地方ではまだダブル礼服の需要もありますが、都心や日本の主要都市であれば、シングル礼服を購入される方は90%以上だと思われます。

ダブル礼服ではまだノーベントで生産していますが、今やシングル礼服はセンターベントが当たり前の世の中になっています。

なので、シングル礼服でノーベントの礼服を探そうと思うと、かなり苦労する、もしくは商品がない状態ですので、オーダーをする方法しかほぼないです。

 

また実用性から見ても、ノーベントは確かに窮屈で着づらいです。

ひと昔前の礼服は、畳の上で正座することなどを考慮して、スーツと同じサイズであってもワンサイズほど大きく作られてきました。

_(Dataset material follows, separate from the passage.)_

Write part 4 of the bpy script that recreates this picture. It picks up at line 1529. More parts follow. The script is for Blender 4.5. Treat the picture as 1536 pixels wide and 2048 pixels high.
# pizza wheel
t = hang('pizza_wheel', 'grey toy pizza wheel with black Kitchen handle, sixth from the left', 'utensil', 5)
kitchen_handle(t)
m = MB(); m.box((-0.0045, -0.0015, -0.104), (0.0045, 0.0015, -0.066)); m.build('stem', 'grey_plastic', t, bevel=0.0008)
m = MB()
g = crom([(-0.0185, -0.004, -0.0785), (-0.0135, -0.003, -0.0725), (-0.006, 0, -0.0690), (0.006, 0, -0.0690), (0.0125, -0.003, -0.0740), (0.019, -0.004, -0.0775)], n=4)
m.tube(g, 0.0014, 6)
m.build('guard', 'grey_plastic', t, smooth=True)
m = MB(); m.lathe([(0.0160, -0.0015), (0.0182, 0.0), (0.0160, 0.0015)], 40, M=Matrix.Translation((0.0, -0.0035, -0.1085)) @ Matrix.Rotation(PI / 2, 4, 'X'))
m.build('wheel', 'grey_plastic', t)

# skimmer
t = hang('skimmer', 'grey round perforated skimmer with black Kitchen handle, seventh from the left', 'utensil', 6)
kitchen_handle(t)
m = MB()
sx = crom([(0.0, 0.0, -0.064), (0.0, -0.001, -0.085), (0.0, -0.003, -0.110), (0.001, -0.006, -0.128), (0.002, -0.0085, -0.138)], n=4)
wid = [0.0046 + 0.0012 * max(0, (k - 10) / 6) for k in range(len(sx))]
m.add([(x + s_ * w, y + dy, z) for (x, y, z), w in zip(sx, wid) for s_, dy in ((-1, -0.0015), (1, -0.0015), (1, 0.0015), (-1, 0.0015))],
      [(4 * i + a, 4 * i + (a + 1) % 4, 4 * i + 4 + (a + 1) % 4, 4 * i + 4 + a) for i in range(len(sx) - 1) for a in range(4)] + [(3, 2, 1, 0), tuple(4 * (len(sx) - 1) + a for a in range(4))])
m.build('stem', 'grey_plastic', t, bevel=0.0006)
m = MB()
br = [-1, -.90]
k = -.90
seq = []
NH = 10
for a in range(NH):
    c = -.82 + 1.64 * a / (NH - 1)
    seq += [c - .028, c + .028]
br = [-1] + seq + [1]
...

しかし近年の礼服は、細身の礼服をより細身に、通常型やゆったり型の礼服であっても徐々に作りが細くなっています。

このようなファッションの流れの中で、ベントを入れない(ノーベントにする)という選択は、着にくい礼服となってしまいますので、そういった面でもノーベントの礼服は作られることがありません。

ノーベントでなければマナー違反など言っている場合ではないというところが、礼服メーカーとしての答えとなります。

まとめ

いかがでしたでしょうか。

ひと昔と違いファッションが大きく変更しておりますので、マナーなども徐々に変わってきています。

ただしルール上は、「ノーベントが望ましい」ということは間違く、もしノーベントの礼服をお持ちであれば、それを着用することが大正解となります。

サイズが合わなくなってきたのであれば買い替える必要でありますが、わざわざセンターベントの礼服を購入する必要はありません。

皆さんのお役に立つ情報であれば幸いです。

最後までお読みいただきありがとうございました。